Cassazione penale, II, n. 47306, ud. Dep. 30.12.2021
Pretendere una somma di denaro che non trovi corrispondenza in un reale credito vantato determina la sussistenza del reato di estorsione. Così la recentissima sentenza della Corte di Cassazione ribadisce quello che è il confine tra il reato di cui all’art. 629 c.p. e quello di cui all’art. 393 c.p., non sempre ritenuto pacifico, soprattutto nell’analisi della materialità della condotta che è oggetto di analisi giuridica.
La massima, che segue le orme della, sempre, recente sentenza della Suprema Corte di Cassazione, la n. 29541 del 16/07/2020, rappresenta come le due fattispecie si distinguano per la sussistenza di due elementi psicologici, e dunque per la diversità dell’elemento subiettivo.
Qualora si tratti di esercizio arbitrario delle proprie ragioni si è in una situazione psicologica nella quale il soggetto è oggettivamente e concretamente consapevole che quello che va a reclamare è un diritto che gli spetta e, in quanto, tale sarebbe tutelabile ed esigibile attraverso i mezzi ordinari, leciti, forniti dal sistema giudiziario.
L’elemento psicologico è strutturato sulla base del fatto che l’agente persegua il conseguimento di un profitto nella convinzione ragionevole, anche se infondata, di esercitare un suo diritto, ovvero di soddisfare personalmente una pretesa che potrebbe formare oggetto di azione giudiziaria.
Per quanto concerne il reato di estorsione, invece, l’agente agisce col fine di ottenere un profitto, pur nella consapevolezza di non averne diritto (Cass.

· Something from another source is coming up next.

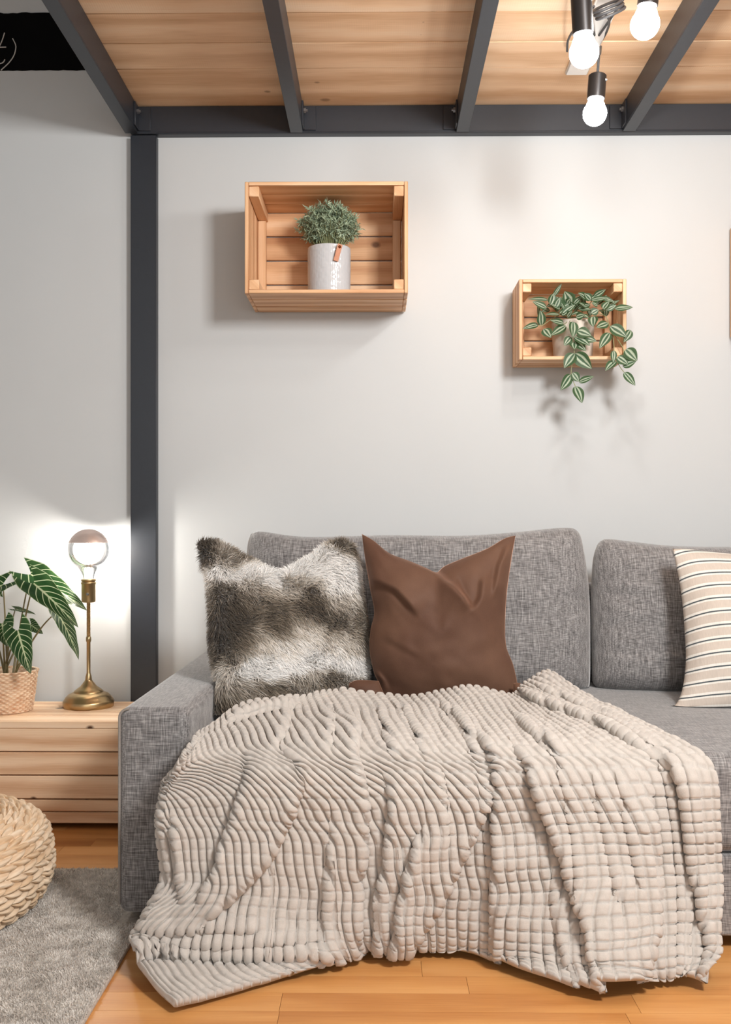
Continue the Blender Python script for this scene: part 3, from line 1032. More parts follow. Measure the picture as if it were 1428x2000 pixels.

Pen. 12 giugno 2021, n. 22935; Cass. Pen., 4 marzo 2010, n. 12329).
Se la materialità della condotta può essere simile, anche se non sovrapponibile, la configurabilità del delitto di esercizio arbitrario delle proprie ragioni, in luogo di quello di estorsione, dipende dal concreto atteggiarsi della volontà dell’agente, richiedendosi per la sua sussistenza che questi sia soggettivamente – anche se erroneamente – convinto dell’esistenza del proprio diritto e che lo stesso risulti giuridicamente azionabile.
Ciò che la Corte di Cassazione, con la sentenza in esame, ha voluto specificare, sottolineando un dato dirimente per evitare la sovrapponibilità delle due fattispecie, è proprio che, da un punto di vista subiettivo, il soggetto agente del reato di esercizio arbitrario delle proprie ragioni agisca per ottenere un bene che, parallelamente, troverebbe tutela giuridica da parte dell’ordinamento proprio perché sarebbe già quest’ultimo a ritenerlo meritevole di tutela.
Non deve necessariamente intendersi che la tutela, dunque, sia ampia proprio perché, come precisato, si intende parallela e non simultanea; ciò significa che il soggetto agente, pur sapendo che la tutela del suo bene potrebbe essere esercitata ed ottenuta attraverso altro mezzo, lecito, che l’ordinamento gli riconosce, sceglie la strada parallela, illecita “di farsi giustizia da sé”.
L’elemento subiettivo del soggetto è animato dalla consapevolezza di sostituire lo strumento pubblico lecito con quello privato illecito per un diritto che gli spetta e che gli verrebbe riconosciuto come tale e dunque tutelato dall’ordinamento.
In fatto
La precisazione, fin qui esposta, fatta dalla Corte, sull’elemento scriminante i due reati, nasce dal fatto che nel processo, in esame, per reato di tentata estorsione aggravata in concorso, uno degli imputati proponeva ricorso per Cassazione avverso la pronuncia di secondo grado adducendo quale motivazione la violazione di legge ed il vizio di motivazione circa la valutazione della prova relativa all’elemento soggettivo del reato (in particolare, non sarebbe stato dimostrato, in termini univoci, il tentativo di estorcere denaro, in concorso con C.L. , alla titolare di un bar/tabacchi, con l’aggravante delle più persone riunite), posto che l’unico episodio accertato si riferiva alla consegna di un biglietto, con la richiesta di una somma di denaro per conto del C., nella convinzione del diritto di costui a riscuoterla, senza formulare alcuna minaccia, con la conseguenza che doveva trovare applicazione nel caso di specie l’errore di fatto disciplinato dall’art. 47 c.p.
La Corte, però precisa che nel caso in esame, come ben evidenziato dalla corte di merito, non c’è corrispondenza tra il credito vantato (di 400 o 500 Euro) e la somma oggetto dell’imposizione (di 1.500 Euro), avendo i complici agito per ottenere un importo che non avrebbe potuto essere oggetto di una domanda giudiziale, senza alcun errore percettivo da parte del ricorrente, consapevole della pretesa estorsiva del C. , supportata anche dal correo rimasto ignoto.